Les États-Unis et la Corée du Sud lancent une série de manœuvres militaires

Après avoir tenté en vain d’amadouer la Corée du Nord en renonçant pendant quelques années à la tenue d’exercices militaires de grande envergure, les États-Unis et la Corée du Sud changent de cap.

Les deux pays ont lancé lundi une série de manœuvres devant se dérouler sur une période de dix jours dans la péninsule coréenne en vue de parfaire leur réponse à une hypothétique attaque de Pyongyang, qui multiplie les tests de missiles depuis le début de l’année.

Dans un communiqué publié à la fin de la semaine dernière, le Pentagone et le ministère de la Défense sud-coréen ont précisé que les exercices de cette année auraient une portée « élargie » en raison de la posture agressive du régime de Kim Jong-un.

Ils ont prévenu par ailleurs que tout nouveau test nucléaire de la Corée du Nord entraînerait une « ferme » réponse bilatérale pouvant se traduire notamment par le déploiement de ressources américaines additionnelles en Corée du Sud, où sont déjà basés près de 30 000 soldats.

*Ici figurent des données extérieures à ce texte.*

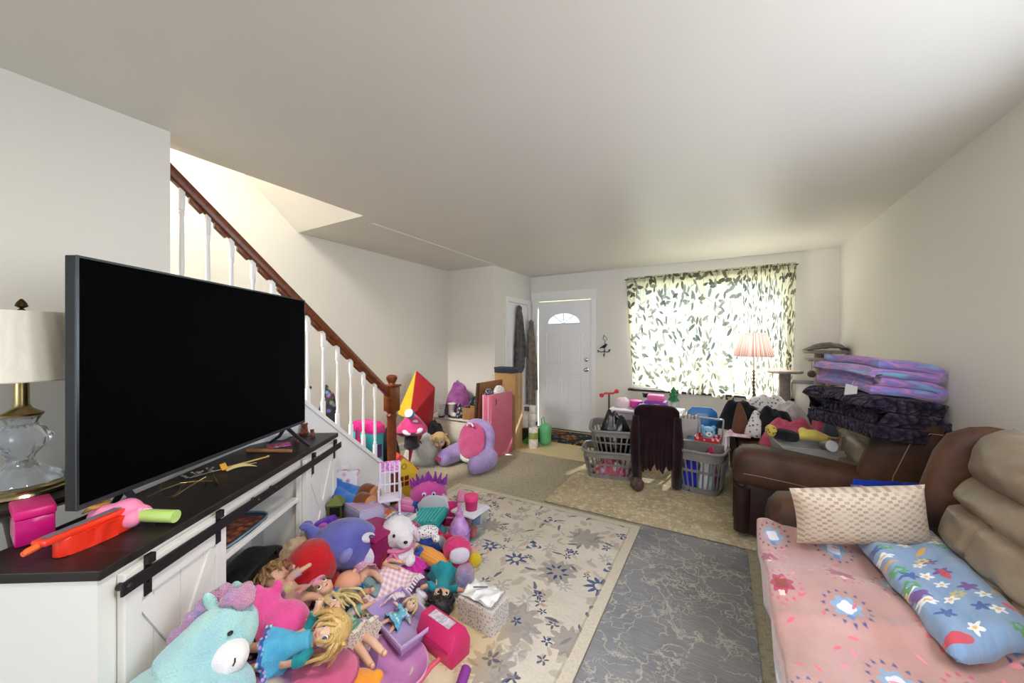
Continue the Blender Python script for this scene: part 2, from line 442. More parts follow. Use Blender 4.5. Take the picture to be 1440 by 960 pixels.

L’ex-président américain Donald Trump avait annoncé en 2018 la suspension de ces exercices militaires dans l’espoir de permettre la conclusion d’un accord de dénucléarisation avec Pyongyang, mais le stratagème n’a pas donné de résultats.

Denny Roy, un spécialiste de la région rattaché à l’East-West Center, note que la décision de Washington avait facilité la tenue de négociations sans pour autant mener à un déblocage substantiel.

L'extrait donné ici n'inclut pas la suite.